Nach Kriegsende war Alt Holland Quartier der Sprengkommandos, die in Wassenberg und Umland viele Minen aufspürten und sprengten. "Von diesen Minensuchern ließen sich viele in der Stadt nieder, etliche arbeiteten später auf dem Wildenrather Flughafen", berichtete Lieck.

Ende der 40er Jahre wurde Alt Holland wieder Gaststätte und Veranstaltungssaal. 1947 hielt dort die Karnevalsgesellschaft "Nü-Wasseberch" ihre erste Kostümsitzung, später die KG Kongo. Auch der Theaterverein "Bühnenfreunde" aus der Oberstadt gab ab 1947 in Alt Holland seine Vorstellungen.
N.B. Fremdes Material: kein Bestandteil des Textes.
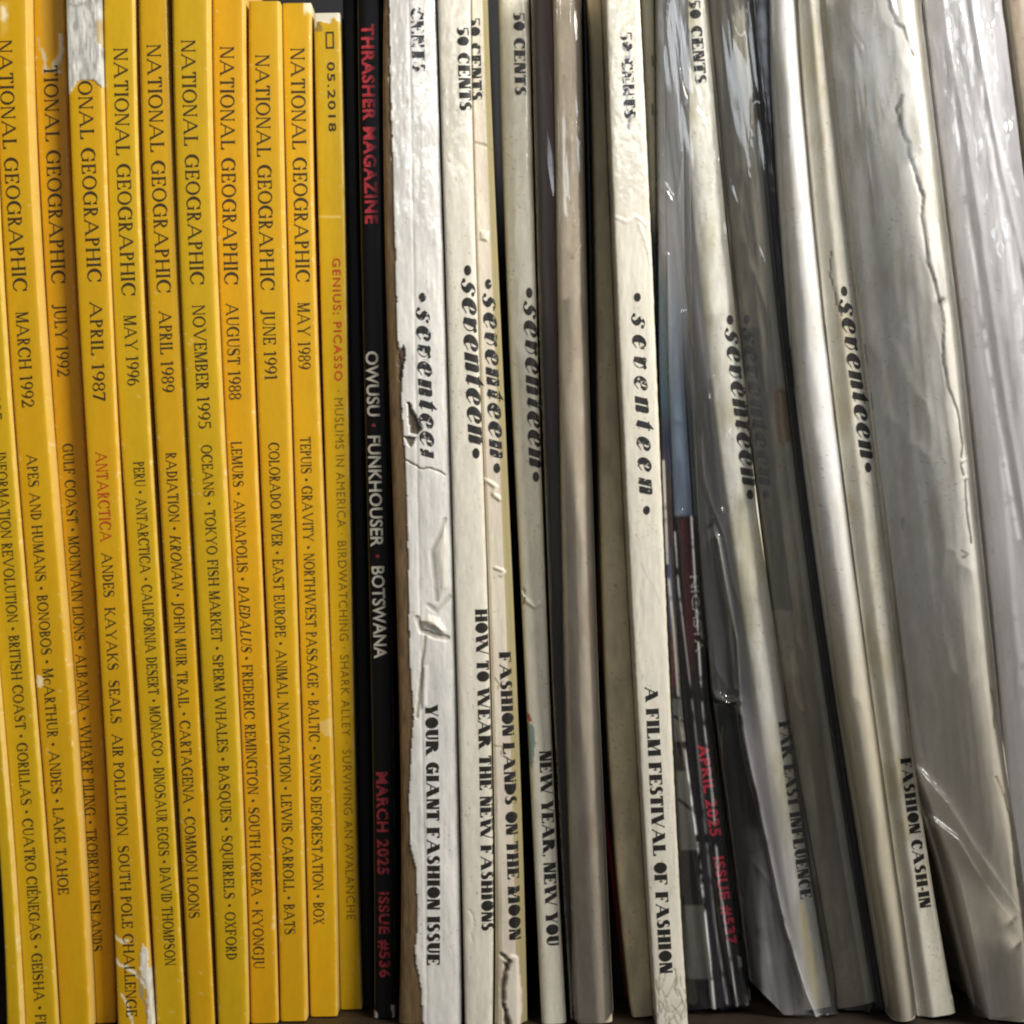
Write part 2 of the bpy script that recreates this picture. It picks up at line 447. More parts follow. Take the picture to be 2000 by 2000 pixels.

Lieck: "Allmählich entwickelte sich Alt Holland wieder zum Nobel-Restaurant, Treffpunkt der ,besseren' Gesellschaft. Man sah wie vor dem Krieg die Nobelkarossen von nah und fern, auf der Stahl-Tanzfläche schwang man das Tanzbein, oft auf dem Klavier begleitet von Heribert Heinrichs, dem späteren Ehrenbürger unserer Stadt." Die Theaterbühnen Aachen und Neuss gastierten hier. Der Tennis-Club Blau-Weiß veranstaltete seine Bälle.

1958 wurde der Restaurantbetrieb eingestellt. In die Räume zog eine Näherei, später wurde das derzeit leider leerstehende Haus zu Wohnungen umgebaut.